A game that originally wasn’t on the schedule, Syracuse tuned itself up ahead of the final home stretch of the season that features two ACC opponents: North Carolina State and Boston College. 



When Syracuse’s game against Albany on Oct. 1 was canceled due to lightning, the Orange had a hole in their schedule, room for one more regular-season game of their 16 total. They could have opted to not fill the spot, instead hosting a practice on Tuesday that would have been an eight-on-eight or nine-on-nine scrimmage, McIntyre said. 

“It’s a difficult time to lose a game,” McIntyre said. “Everyone is playing games and has got conference games, and it was nice to have a local team with ties to the region.”

McIntyre wanted to get the Orange a game, but couldn’t find another Division I school with an opening. So he called Morrisville, a Division III school about 30 miles from the SU campus. It took less than five minutes, at 3:59 p.m., one minute before the game was scheduled to begin, for Luther Archimede to beat Morrisville keeper Tyler Card.

Less than four days after Syracuse’s defense was torn open in a 7-4 loss to ACC powerhouse Clemson, the Orange were able to showcase their attacking talent, albeit against a Division III team that had lost its last five games before Tuesday.

“The way you respect your opponent is to give them your best shot, and we did that,” McIntyre said. “It’s a lot better to do work with a soccer ball. From a training perspective, it was very good today, it’s making sure you’re respecting your opponent.”

The Orange stifled Morrsiville’s non-existent attack, holding the Mustangs to just one shot, a long-range prayer from 30 yards that sailed well over the head of Orange backup goalkeeper Jake Leahy.
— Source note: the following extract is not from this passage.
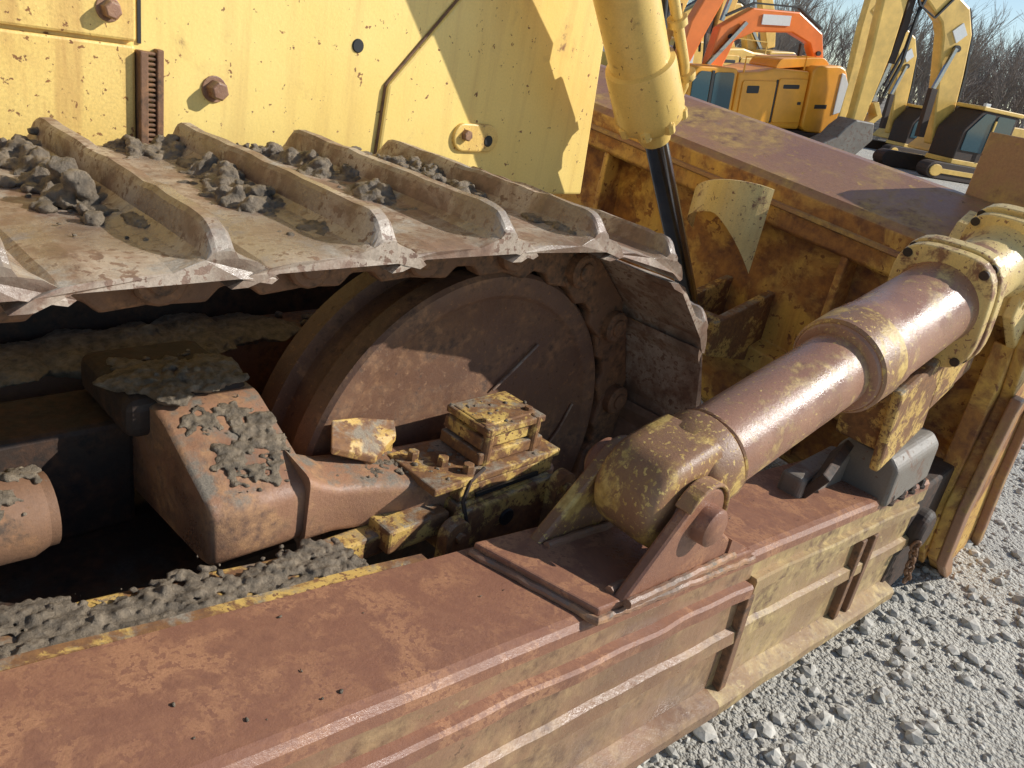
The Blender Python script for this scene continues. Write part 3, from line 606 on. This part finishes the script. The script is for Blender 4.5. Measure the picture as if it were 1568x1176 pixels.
# distant bare trees
rt=random.Random(3); V=[];F=[]
def seg(p,q,r0,r1):
    a=(q-p).normalized(); u=a.orthogonal().normalized(); w=a.cross(u); o=len(V)
    for c,r in ((p,r0),(q,r1)):
        for k in range(3): V.append(tuple(c+(u*math.cos(k*2.094)+w*math.sin(k*2.094))*r))
    for k in range(3): F.append((o+k,o+(k+1)%3,o+3+(k+1)%3,o+3+k))
def grow(p,d_,L,r,lev):
    q=p+d_*L; seg(p,q,r,r*.65)
    if lev==0: return
    for k in range(4):
        f=rt.uniform(.35,1); dd=(d_+Vector((rt.gauss(0,.36),rt.gauss(0,.36),rt.gauss(.18,.22)))).normalized()
        grow(p+d_*L*f,dd,L*rt.uniform(.5,.75),max(.012,r*.5),lev-1)
for i in range(240):
    a=math.radians(rt.uniform(-2,34)); R_=rt.uniform(70,115); hgt=rt.uniform(9,15.5)
    p=Vector((R_*math.cos(a),R_*math.sin(a),-2.4)); grow(p,Vector((rt.gauss(0,.05),rt.gauss(0,.05),1)).normalized(),hgt*.42,.15,4)
obj('distant_bare_trees',V,F,'bark')
V=[];F=[];na=60
for i in range(na):
    a=math.radians(-30+110*i/(na-1)); 
    for R_,z in ((68,-2.3),(110,-.3+1.0*noise.noise(Vector((a*6,0,0)))),(150,2.2+1.6*noise.noise(Vector((a*5,2,0)))),(200,1.0)): V.append((R_*math.cos(a),R_*math.sin(a),z))
for i in range(na-1):
    for j in range(3): F.append((i*4+j,(i+1)*4+j,(i+1)*4+j+1,i*4+j+1))
M['hill']=simple('leaf_litter',(.22,.18,.135),.95,0,.4,.4); obj('hillside',V,F,'hill',smooth=True)

# ================================================================= LIGHT / WORLD / CAMERA
ld=Vector((-1.27,1,-.99)).normalized()
sun=bpy.data.lights.new('sun','SUN'); sun.energy=5; sun.angle=math.radians(.5); sun.color=(1,.97,.91)
so=bpy.data.objects.new('sun',sun); S.collection.objects.link(so); so.rotation_euler=ld.to_track_quat('-Z','Y').to_euler()
w=bpy.data.worlds.new('World'); S.world=w; w.use_nodes=True; nt=w.node_tree
sk=nt.nodes.new('ShaderNodeTexSky'); sk.sky_type='NISHITA'; sk.sun_disc=False; sk.sun_elevation=math.asin(-ld.z); sk.sun_rotation=math.atan2(-ld.x,-ld.y)
sk.dust_density=.2; sk.ozone_density=1.5; sk.air_density=1.0
nt.links.new(sk.outputs[0],nt.nodes['Background'].inputs[0]); nt.nodes['Background'].inputs[1].default_value=.13
cd=bpy.data.cameras.new('camera'); cam=bpy.data.objects.new('camera',cd); S.collection.objects.link(cam)
r=Vector((.7027,-.6885,.1791)).normalized(); u=Vector((.1638,.4016,.9010)); u=(u-r*u.dot(r)).normalized(); k=r.cross(u)
cam.matrix_world=Matrix(((r.x,u.x,k.x,0),(r.y,u.y,k.y,0),(r.z,u.z,k.z,0),(0,0,0,1)))
cd.sensor_width=36; cd.lens=36*1200/1568; cd.clip_start=.02; cd.clip_end=3000
S.camera=cam
for o in bpy.data.objects:
    if o.parent is None: o.location.z-=GZ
Leahy made his third start of the season, but first since Christian Miesch won the starting goalkeeper job back in September.

The Mustangs completed just seven passes inside the Orange’s half on Tuesday. Syracuse’s superior talent passed around, through and over the Mustangs repeatedly. 

Simon Triantafillou came sliding in for a back-post finish, missed just wide and kept sliding about five more yards on the soaked grass. Both areas in front of each goal turned from its usual green to brown mud. 

“The weather certainly made it interesting,” McIntyre said. “But still a good afternoon.”

The Orange’s dominant lead provided opportunities for two SU players to get their first game action of the season. Both Mickey Watson, a transfer from Loyola, and Nikolas Steiner, a redshirt sophomore from Baltimore, saw their first game action of the season.

Steiner played as a right wing-back and tallied his first career point with an assist on the Orange’s fifth goal five minutes before halftime. The Mustangs offered little resistance once Raposo ran in behind the defense and finished with a ground shot to the far-post. 

“We could have taken today off or practiced, but to get out on the pitch and get an actual game in,” Watson said. “I think especially coming off the Clemson game, we needed this one.”

SU poured in shot-after-shot, 32 in total, as SU’s back three spent the entire afternoon trotting around inside Morrisville’s half. Occasionally they’d play a few passes to one another, but rarely were they challenged.  

Once the Orange got their second, the third, fourth and fifth scores came in quick succession. Ferrin converted a penalty after he was taken down in the box, Archimede cleaned up a penalty area scrum with a far post tap-in and Severin Soerlie nabbed his second goal just before halftime.

The second half was merely a formality, as the minutes ticked down off the soaked scoreboard, occasionally adding one tally for the Orange. Each player sauntered back into the locker room, as if a practice had just ended. 

Typically, the Orange huddle up post-match on the field for a team talk. But Tuesday wasn’t a typical game.